* [Data block]:
►

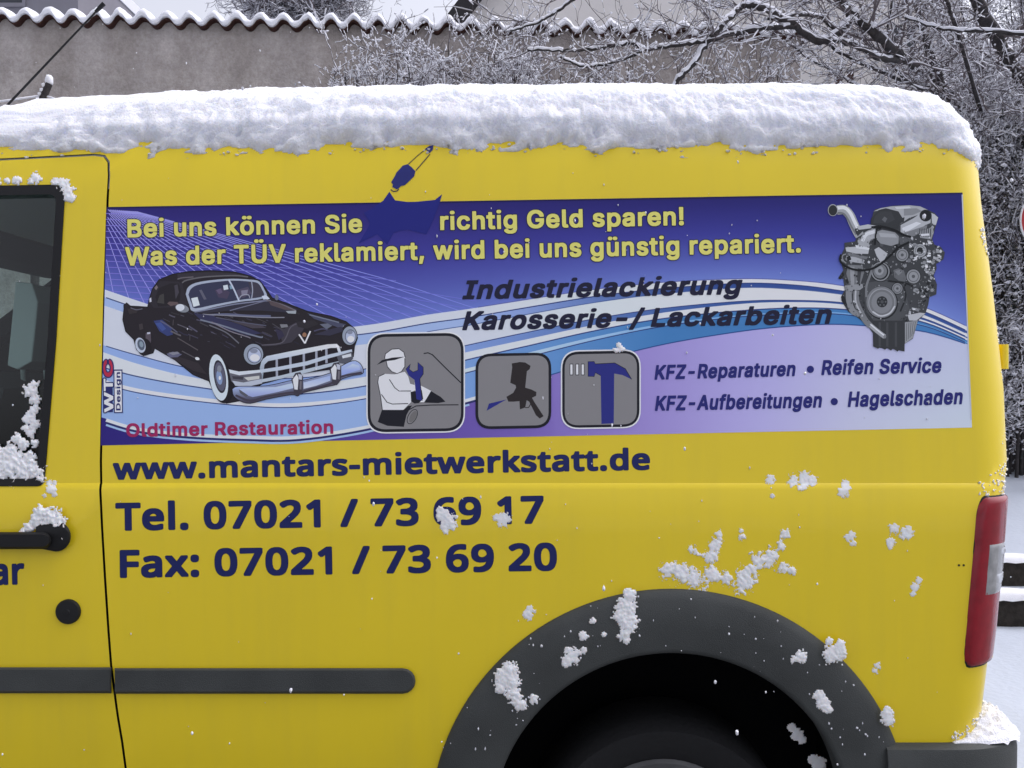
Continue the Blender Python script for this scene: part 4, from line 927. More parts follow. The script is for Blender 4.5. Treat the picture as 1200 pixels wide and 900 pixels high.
cp([(330, 78), (480, 70), (580, 76), (650, 94), (560, 90), (440, 96), (380, 108), (330, 104)], C(50, 46, 52))
cs([(350, 118), (372, 106), (450, 92), (580, 86), (640, 92)], 1.6, C(96, 94, 96)); cs([(330, 102), (350, 96), (400, 92)], 1.4, C(98, 92, 96))
rq = random.Random(9)
for _ in range(170):   # glints and dull reflections along the dark bodywork
    x_, y_ = rq.uniform(215, 880), rq.uniform(235, 520)
    if not (y_ > 236 + .02 * (x_ - 215) and y_ < 300 + .40 * (x_ - 215) and y_ < 420 and not (600 < x_ and y_ > 385)): continue
    l_ = rq.uniform(8, 46); t_ = .42 + rq.gauss(0, .12); g_ = int(min(105, max(20, rq.gauss(52, 18)))); cs([(x_ - l_ * .5, y_ - l_ * .5 * t_), (x_, y_ + rq.gauss(0, 1.5)), (x_ + l_ * .5, y_ + l_ * .5 * t_)], rq.uniform(.5, 1.7), C(g_, g_ - 3, g_ + rq.randint(0, 14)))
# windscreen
ws = sp2(z2((366, 168), (376, 138), (410, 118), (480, 106), (570, 100), (650, 104), (690, 112), (712, 148), (722, 178), (680, 192), (600, 202), (500, 222), (402, 244), (382, 214)), 3)
art.poly(ws, C(158, 166, 180))
art.poly(sp2(z2((378, 170), (388, 146), (416, 128), (480, 116), (570, 108), (645, 112), (684, 120), (702, 148), (710, 174), (676, 184), (598, 194), (500, 212), (408, 230), (392, 208)), 3), C(52, 54, 76))
cp([(640, 112), (684, 120), (704, 152), (708, 174), (660, 184)], C(62, 58, 70))
cp([(495, 150), (530, 140), (560, 160), (548, 188), (510, 182)], C(70, 62, 82)); cp([(590, 150), (640, 135), (655, 165), (620, 184), (594, 178)], C(78, 72, 90)); cp([(610, 152), (640, 148), (636, 168), (612, 172)], C(126, 122, 138)); cp([(500, 150), (520, 142), (528, 160), (512, 168)], C(96, 84, 108))
cp([(425, 150), (436, 148), (458, 190), (446, 192)], C(92, 92, 106))
cp([(390, 186), (418, 180), (428, 216), (400, 224)], C(198, 206, 206)); cp([(530, 130), (550, 126), (554, 146), (534, 150)], C(194, 202, 214)); cp([(558, 130), (570, 128), (572, 144), (562, 146)], C(120, 150, 166))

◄

* [Exercise requirements]:
Without the images, write out each line of the data verbatim.

* [Full solution]:
Continue the Blender Python script for this scene: part 4, from line 927. More parts follow. The script is for Blender 4.5. Treat the picture as 1200 pixels wide and 900 pixels high.
cp([(330, 78), (480, 70), (580, 76), (650, 94), (560, 90), (440, 96), (380, 108), (330, 104)], C(50, 46, 52))
cs([(350, 118), (372, 106), (450, 92), (580, 86), (640, 92)], 1.6, C(96, 94, 96)); cs([(330, 102), (350, 96), (400, 92)], 1.4, C(98, 92, 96))
rq = random.Random(9)
for _ in range(170):   # glints and dull reflections along the dark bodywork
    x_, y_ = rq.uniform(215, 880), rq.uniform(235, 520)
    if not (y_ > 236 + .02 * (x_ - 215) and y_ < 300 + .40 * (x_ - 215) and y_ < 420 and not (600 < x_ and y_ > 385)): continue
    l_ = rq.uniform(8, 46); t_ = .42 + rq.gauss(0, .12); g_ = int(min(105, max(20, rq.gauss(52, 18)))); cs([(x_ - l_ * .5, y_ - l_ * .5 * t_), (x_, y_ + rq.gauss(0, 1.5)), (x_ + l_ * .5, y_ + l_ * .5 * t_)], rq.uniform(.5, 1.7), C(g_, g_ - 3, g_ + rq.randint(0, 14)))
# windscreen
ws = sp2(z2((366, 168), (376, 138), (410, 118), (480, 106), (570, 100), (650, 104), (690, 112), (712, 148), (722, 178), (680, 192), (600, 202), (500, 222), (402, 244), (382, 214)), 3)
art.poly(ws, C(158, 166, 180))
art.poly(sp2(z2((378, 170), (388, 146), (416, 128), (480, 116), (570, 108), (645, 112), (684, 120), (702, 148), (710, 174), (676, 184), (598, 194), (500, 212), (408, 230), (392, 208)), 3), C(52, 54, 76))
cp([(640, 112), (684, 120), (704, 152), (708, 174), (660, 184)], C(62, 58, 70))
cp([(495, 150), (530, 140), (560, 160), (548, 188), (510, 182)], C(70, 62, 82)); cp([(590, 150), (640, 135), (655, 165), (620, 184), (594, 178)], C(78, 72, 90)); cp([(610, 152), (640, 148), (636, 168), (612, 172)], C(126, 122, 138)); cp([(500, 150), (520, 142), (528, 160), (512, 168)], C(96, 84, 108))
cp([(425, 150), (436, 148), (458, 190), (446, 192)], C(92, 92, 106))
cp([(390, 186), (418, 180), (428, 216), (400, 224)], C(198, 206, 206)); cp([(530, 130), (550, 126), (554, 146), (534, 150)], C(194, 202, 214)); cp([(558, 130), (570, 128), (572, 144), (562, 146)], C(120, 150, 166))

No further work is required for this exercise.